Histoire d’une notion. Synonyme d’argent acquis sans mérite et dénué d’utilité productive, la rente est de ces notions qui semblent porter une cible dans le dos. Elle hante les esprits des penseurs de l’économie, discipline qui ne craint rien tant que la paralysie. Or, la rente c’est précisément cela : de l’argent capté par ceux « qui aiment à recueillir là où ils n’ont pas semé » tels que les décrivait Adam Smith en 1776 dans La Richesse des nations. Pour aggraver son cas, elle est accusée d’être accumulée sans être réinjectée dans les circuits productifs.

En 2016, Emmanuel Macron, alors ministre de l’économie, déclarait préférer le risque à la rente, prônant une taxation des successions plutôt que l’impôt sur la fortune. En avril 2024, Gabriel Attal, alors premier ministre, faisait de la « taxation des rentes », et plus précisément de la « rente de situation », une mission en soi.

Une dissolution et quatre gouvernements plus tard, l’idée continue d’être promue. Adoptée par l’Assemblée nationale le 31 octobre, une réforme propose de transformer l’impôt sur la fortune immobilière par un impôt sur la fortune improductive, qui ne toucherait pas le « patrimoine utile à l’économie », d’après l’expression de l’ancien ministre Marc Fesneau (MoDem).

Mais si la rente semble faire l’unanimité contre elle, il n’en a pas toujours été ainsi. Les rentiers n’ont pas toujours été perçus comme « ceux qui s’enrichissent en dormant », comme le disait François Mitterrand.

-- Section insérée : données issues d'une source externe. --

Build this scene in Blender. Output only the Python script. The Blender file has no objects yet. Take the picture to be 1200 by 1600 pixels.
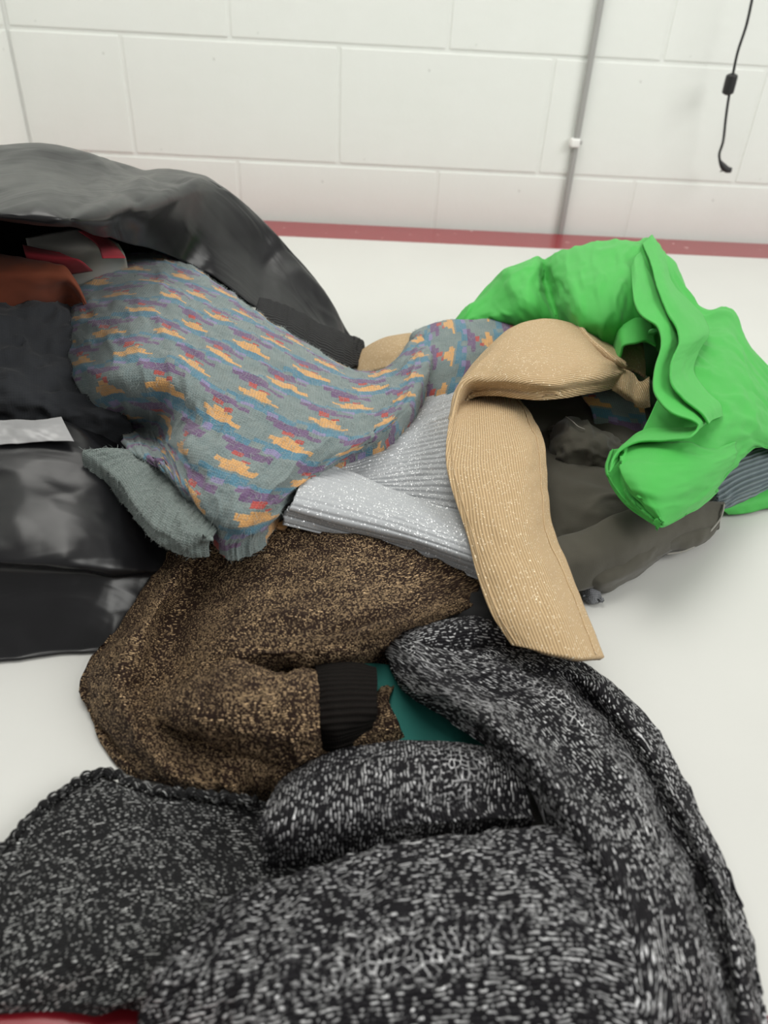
import bpy, bmesh, math, random
import numpy as np
from mathutils import Vector, Matrix

# ------------------------------------------------------------------ camera, world, lights, exposure
random.seed(4)
FPX, CAMH, TT = 1150.0, 0.385, 0.76            # focal in px (1200x1600), camera above table, table top height
PITCH, ROLL, YAW = 0.6042, 0.0558, 0.0371
_F = np.array([math.sin(YAW)*math.cos(PITCH), math.cos(YAW)*math.cos(PITCH), -math.sin(PITCH)])
_R0 = np.array([math.cos(YAW), -math.sin(YAW), 0.0]); _U0 = np.cross(_R0, _F)
_R = math.cos(ROLL)*_R0 + math.sin(ROLL)*_U0
_U = -math.sin(ROLL)*_R0 + math.cos(ROLL)*_U0
CAM = np.array([0, 0, TT + CAMH])
scene = bpy.context.scene
col = scene.collection
cd = bpy.data.cameras.new('camera'); co = bpy.data.objects.new('camera', cd); col.objects.link(co)
cd.sensor_fit = 'VERTICAL'; cd.sensor_height = 36.0; cd.lens = FPX/1600*36
cd.clip_start = 0.01
cd.dof.use_dof = True; cd.dof.focus_distance = 0.62; cd.dof.aperture_fstop = 6.8
M = Matrix.Identity(4)
for i in range(3):
    M[i][0] = _R[i]; M[i][1] = _U[i]; M[i][2] = -_F[i]; M[i][3] = CAM[i]
co.matrix_world = M
scene.camera = co
w = bpy.data.worlds.new('world'); scene.world = w; w.use_nodes = True
w.node_tree.nodes['Background'].inputs[0].default_value = (1.0, 0.985, 0.95, 1)
w.node_tree.nodes['Background'].inputs[1].default_value = 0.30
def area(name, loc, target, size, power, color):
    l = bpy.data.lights.new(name, 'AREA'); l.shape = 'RECTANGLE'; l.size, l.size_y = size
    l.energy = power; l.color = color
    o = bpy.data.objects.new(name, l); col.objects.link(o)
    o.location = loc
    d = Vector(target) - Vector(loc); o.rotation_euler = d.to_track_quat('-Z', 'Y').to_euler()
    return o
area('window_light', (2.0, -0.25, 2.3), (0.2, 0.9, 0.85), (1.6, 1.2), 36, (1.0, 1.0, 0.96))
area('ceiling_light', (-0.3, 0.9, 2.75), (-0.1, 0.8, 0.8), (1.4, 1.0), 24, (1.0, 0.985, 0.93))
vs = scene.view_settings
vs.view_transform = 'Standard'; vs.look = 'None'; vs.exposure = 0.12; vs.gamma = 1.0; vs.use_curve_mapping = False

# ------------------------------------------------------------------ node expression helper
class E:
    def __init__(s, nt, sock): s.nt, s.s = nt, sock
    def _op(s, op, b=None, c=None, clamp=False):
        n = s.nt.nodes.new('ShaderNodeMath'); n.operation = op; n.use_clamp = clamp
        s.nt.links.new(s.s, n.inputs[0])
        for k, v in ((1, b), (2, c)):
            if v is None: continue
            if isinstance(v, E): s.nt.links.new(v.s, n.inputs[k])
            else: n.inputs[k].default_value = v
        return E(s.nt, n.outputs[0])
    def __add__(s, b): return s._op('ADD', b)
    def __radd__(s, b): return s._op('ADD', b)
    def __sub__(s, b): return s._op('SUBTRACT', b)
    def __rsub__(s, b): return (s*-1.0) + b
    def __mul__(s, b): return s._op('MULTIPLY', b)
    def __rmul__(s, b): return s._op('MULTIPLY', b)
    def __truediv__(s, b): return s._op('DIVIDE', b)
    def lt(s, b): return s._op('LESS_THAN', b)
    def gt(s, b): return s._op('GREATER_THAN', b)
    def floor(s): return s._op('FLOOR')
    def fract(s): return s._op('FRACT')
    def abs(s): return s._op('ABSOLUTE')
    def sin(s): return s._op('SINE')
    def mod(s, b): return s._op('FLOORED_MODULO', b)
    def max(s, b): return s._op('MAXIMUM', b)
    def pow(s, b): return s._op('POWER', b)
    def clamp(s): return s._op('ADD', 0.0, clamp=True)
    def step(s, a, b):
        n = s.nt.nodes.new('ShaderNodeMapRange'); n.interpolation_type = 'SMOOTHSTEP'
        s.nt.links.new(s.s, n.inputs[0]); n.inputs[1].default_value = a; n.inputs[2].default_value = b
        if a > b:
            n.inputs[1].default_value = b; n.inputs[2].default_value = a
            n.inputs[3].default_value = 1; n.inputs[4].default_value = 0
        return E(s.nt, n.outputs[0])

class Mat:
    def __init__(s, name):
        s.m = bpy.data.materials.new(name); s.m.use_nodes = True
        s.nt = s.m.node_tree; s.b = s.nt.nodes['Principled BSDF']
    def set(s, **k):
        for key, v in k.items():
            i = s.b.inputs[key.replace('_', ' ')]
            if isinstance(v, E): s.nt.links.new(v.s, i)
            elif isinstance(v, bpy.types.NodeSocket): s.nt.links.new(v, i)
            elif isinstance(v, tuple): i.default_value = v + (1,) if len(v) == 3 else v
            else: i.default_value = v
        return s
    def uv(s):
        n = s.nt.nodes.new('ShaderNodeUVMap'); sp = s.nt.nodes.new('ShaderNodeSeparateXYZ')
        s.nt.links.new(n.outputs[0], sp.inputs[0])
        return E(s.nt, sp.outputs[0]), E(s.nt, sp.outputs[1])
    def obj(s):
        return s.nt.nodes.new('ShaderNodeTexCoord').outputs['Object']
    def vec(s, x, y=0.0, z=0.0):
        n = s.nt.nodes.new('ShaderNodeCombineXYZ')
        for k, v in enumerate((x, y, z)):
            if isinstance(v, E): s.nt.links.new(v.s, n.inputs[k])
            else: n.inputs[k].default_value = v
        return n.outputs[0]
    def noise(s, vec, scale=1.0, detail=2.0, rough=0.5, dist=0.0):
        n = s.nt.nodes.new('ShaderNodeTexNoise'); s.nt.links.new(vec, n.inputs['Vector'])
        n.inputs['Scale'].default_value = scale; n.inputs['Detail'].default_value = detail
        n.inputs['Roughness'].default_value = rough; n.inputs['Distortion'].default_value = dist
        return E(s.nt, n.outputs[0])
    def white(s, vec):
        n = s.nt.nodes.new('ShaderNodeTexWhiteNoise'); n.noise_dimensions = '2D'
        s.nt.links.new(vec, n.inputs['Vector']); return E(s.nt, n.outputs['Value'])
    def voro(s, vec, scale=1.0, rnd=1.0, feature='F1'):
        n = s.nt.nodes.new('ShaderNodeTexVoronoi'); n.voronoi_dimensions = '2D'; n.feature = feature
        s.nt.links.new(vec, n.inputs['Vector']); n.inputs['Scale'].default_value = scale
        n.inputs['Randomness'].default_value = rnd
        if feature != 'F1': return E(s.nt, n.outputs['Distance'])
        sp = s.nt.nodes.new('ShaderNodeSeparateColor'); s.nt.links.new(n.outputs['Color'], sp.inputs[0])
        return E(s.nt, n.outputs['Distance']), E(s.nt, sp.outputs[0]), E(s.nt, sp.outputs[1])
    def mix(s, fac, a, b):
        n = s.nt.nodes.new('ShaderNodeMix'); n.data_type = 'RGBA'; n.clamp_factor = True
        if isinstance(fac, E): s.nt.links.new(fac.s, n.inputs['Factor'])
        else: n.inputs['Factor'].default_value = fac
        for k, v in ((6, a), (7, b)):
            if isinstance(v, tuple): n.inputs[k].default_value = v + (1,)
            else: s.nt.links.new(v, n.inputs[k])
        return n.outputs[2]
    def bump(s, h, strength=0.5, dist=0.001):
        n = s.nt.nodes.new('ShaderNodeBump'); n.inputs['Strength'].default_value = strength
        n.inputs['Distance'].default_value = dist
        s.nt.links.new(h.s, n.inputs['Height'])
        s.nt.links.new(n.outputs[0], s.b.inputs['Normal']); return s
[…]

Au Moyen Age et sous l’Ancien Régime, le prêt à intérêt (« l’usure ») est certes condamné par l’Eglise, mais pas les revenus tirés de la terre, alors principal capital. Ainsi, le seigneur engrange le cens. « Il a le droit et le devoir de protéger ses dépendants, et c’est à ce titre qu’il perçoit ses rentes, explique Anne-Laure Alard-Bonhoure, maîtresse de conférences à l’université Paris-I. Tant que la rente reste coutumière, elle n’est pas contestée. » Elle joue un rôle structurant. Dépensée en plaisirs de la table et autres ornements ostentatoires par les seigneurs, elle alimente tout un pan de l’économie. A l’époque, personne ne songerait à la qualifier d’improductive.